Application dismissed.
[^1]: The applicant's trial was rescheduled to commence on October 15, 2013. [^2]: I need not delve further into the general process in generating jury lists as there is no issue as it pertains to those individuals who did not live on First Nations reserves. [^3]: According to letters filed, it appeared that in late 2011, the department was restyled as Aboriginal Affairs and Northern Development Canada. [^4]: Ex. 5 and 6. [^5]: See Ex. 12 and 13. [^6]: Ex. 2, 20, 21 and 22. [^7]: Ex. 29. [^8]: Ex. 31. [^9]: Leave to appeal to the Supreme Court filed August 12, 2013: [2013] S.C.C.A. No. 308. [^10]: At the same time, it must be noted that no party made any submissions during the hearing as the applicant abandoned his application after the presentation of the evidence. [^11]: Statistics Canada. 2013. Middlesex, CTY, Ontario (Code 3539) (table).
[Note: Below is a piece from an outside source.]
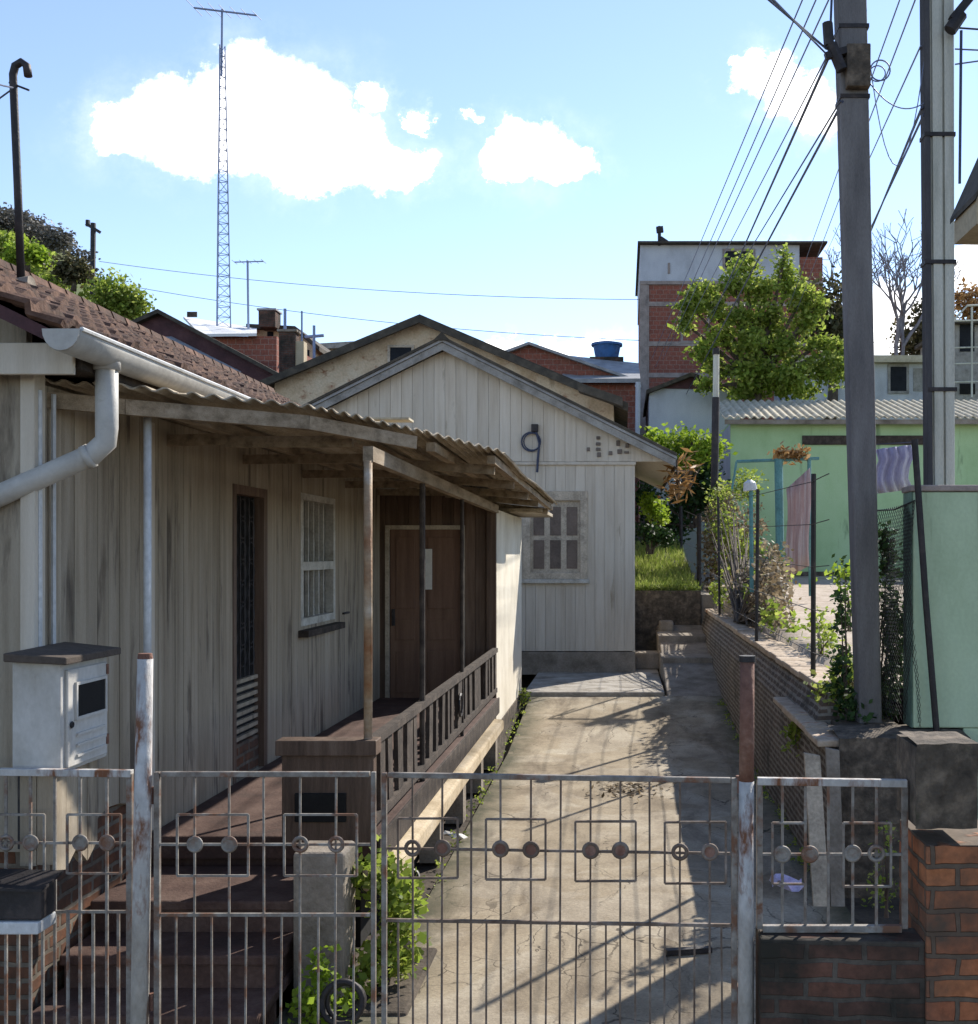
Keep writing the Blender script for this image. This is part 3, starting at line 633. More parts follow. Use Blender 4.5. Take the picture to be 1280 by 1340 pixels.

National Household Survey (NHS) Profile. 2011 National Household Survey. Statistics Canada Catalogue no. 99-004-XWE. Ottawa. Released September 11, 2013. This most recent survey indicates that the total population in Middlesex County is 432,375, with 9,860 claiming aboriginal identity or 14,090 claiming aboriginal ancestry. The percentage of the aboriginal population compared to the total population in Middlesex County is at about 3.25 per cent. [^12]: Justice Rouleau, at para. 292, highlights even more facts that draw a distinction between the facts in Kokopenace and the current case: "LaForme J.A. correctly notes that the on-reserve population of Kenora makes up an estimated 30.2% to 36.8% of the total population of that district . . . The on-reserve adult population actually makes up 21.5% to 31.8% of the total adult population of Kenora, which is a significantly lower proportion than that expressed by my colleague." [^13]: This factor is even pointed out at para. 284 in Kokopenace.